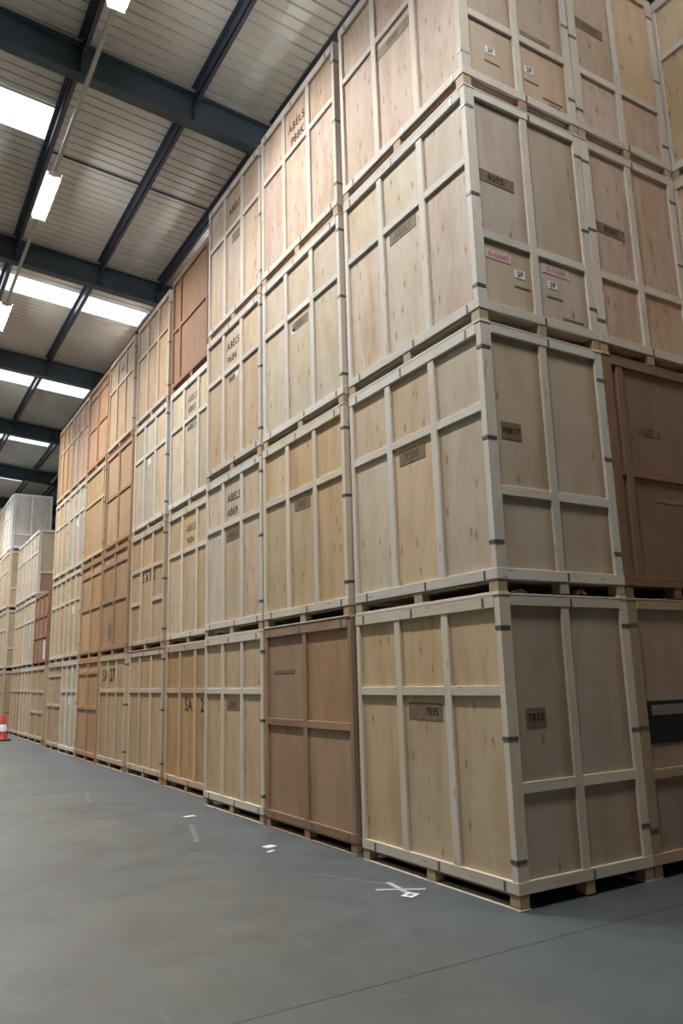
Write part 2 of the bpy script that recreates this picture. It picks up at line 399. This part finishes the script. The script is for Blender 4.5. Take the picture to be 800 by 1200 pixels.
tag(link('lighting_trunking', boxes('trunking', [(1.87, 1.93, YN+0.1, 30, LAMP_Z+0.045-0.1, LAMP_Z+0.0)], 'trunk')), 'added second lighting trunking above the crate block, hidden behind the stacks', 'trunking')  # unseen lamp row, added to brighten the roof sheets on the right
for i, ly in enumerate((-2.1, 3.35, 8.8, 14.25)):
    if i < 2: area('tube_light', (1.9, ly, LAMP_Z-0.02), 0.2, 1.4, 70, (1.0, 0.985, 0.95), (math.pi, 0, 0))  # upward area light added over the hidden row to lift the sheets
    t = empty('strip_lamp', (1.9, ly, LAMP_Z-0.1), 'added strip lamp over the crate block behind the stacks, %s from the near end' % ORD[i], 'lamp', 'strip lamps under the roof')
    link('housing', boxes('housing', [(-0.035, 0.035, -0.75, 0.75, -0.015, 0.045)], 'white_metal'), t)
    for s in (-1, 1): link('tube', TUBE, t, (s*0.085, 0, -0.018))
    for s in (-1, 1): link('end_cap', boxes('end_cap', [(-0.115, 0.115, -0.012, 0.012, -0.045, 0.02)], 'white_metal'), t, (0, s*0.742, 0))
# ---------------------------------------------------------------- crates
HC, DC = 2.4, 1.54
def part(P, name, x0, x1, y0, y1, z0, z1, mat, grain=None, color=None, ch=0.003):
    return link(name, box_mesh(name, x1-x0, y1-y0, z1-z0, mat, grain, ch), P, ((x0+x1)/2, (y0+y1)/2, z0), color)
RX = (math.pi/2, 0, 0)                    # text facing -y
RF = (math.pi/2, 0, -math.pi/2)           # text facing -x
def lettering(P, face, a, z, d, txt, size, mat, tilt=0.0, name='stencil_lettering'):
    """face 'front': a = position along y from the near end, letters face -x; face 'end': a = x, letters face -y"""
    me = text_mesh(txt, size, mat, size*0.02)
    if face == 'front': o = link(name, me, P, (d-0.0015, a, z), None, RF)
    else: o = link(name, me, P, (a, d-0.0015, z), None, RX)
    if tilt: o.rotation_euler[1] = tilt if face == 'end' else 0
    return o
def plaque(P, face, a, z, w, h, mat, txt=None, ink='ink', tilt=0.0, name='stencilled_plate', label=None, size=None, depth=0.03, off=0.0):
    t = 0.004
    if face == 'front': me = boxes(name, [(-t, 0, -w/2, w/2, -h/2, h/2)], mat); o = link(name, me, P, (depth, a, z)); o.rotation_euler[0] = tilt
    else: me = boxes(name, [(-w/2, w/2, -t, 0, -h/2, h/2)], mat); o = link(name, me, P, (a, depth, z)); o.rotation_euler[1] = tilt
    if label: o['label'] = label
    if txt:
        s = size or h*0.8; tm = text_mesh(txt, s, ink, s*0.02)
        if face == 'front': link('lettering', tm, o, (-t-0.001, off, 0), None, RF)
        else: link('lettering', tm, o, (0, -t-0.001, 0), None, RX)
    return o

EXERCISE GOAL
Copy all lines above containing the string "part".

SOLVED EXERCISE
Write part 2 of the bpy script that recreates this picture. It picks up at line 399. This part finishes the script. The script is for Blender 4.5. Take the picture to be 800 by 1200 pixels.
def part(P, name, x0, x1, y0, y1, z0, z1, mat, grain=None, color=None, ch=0.003):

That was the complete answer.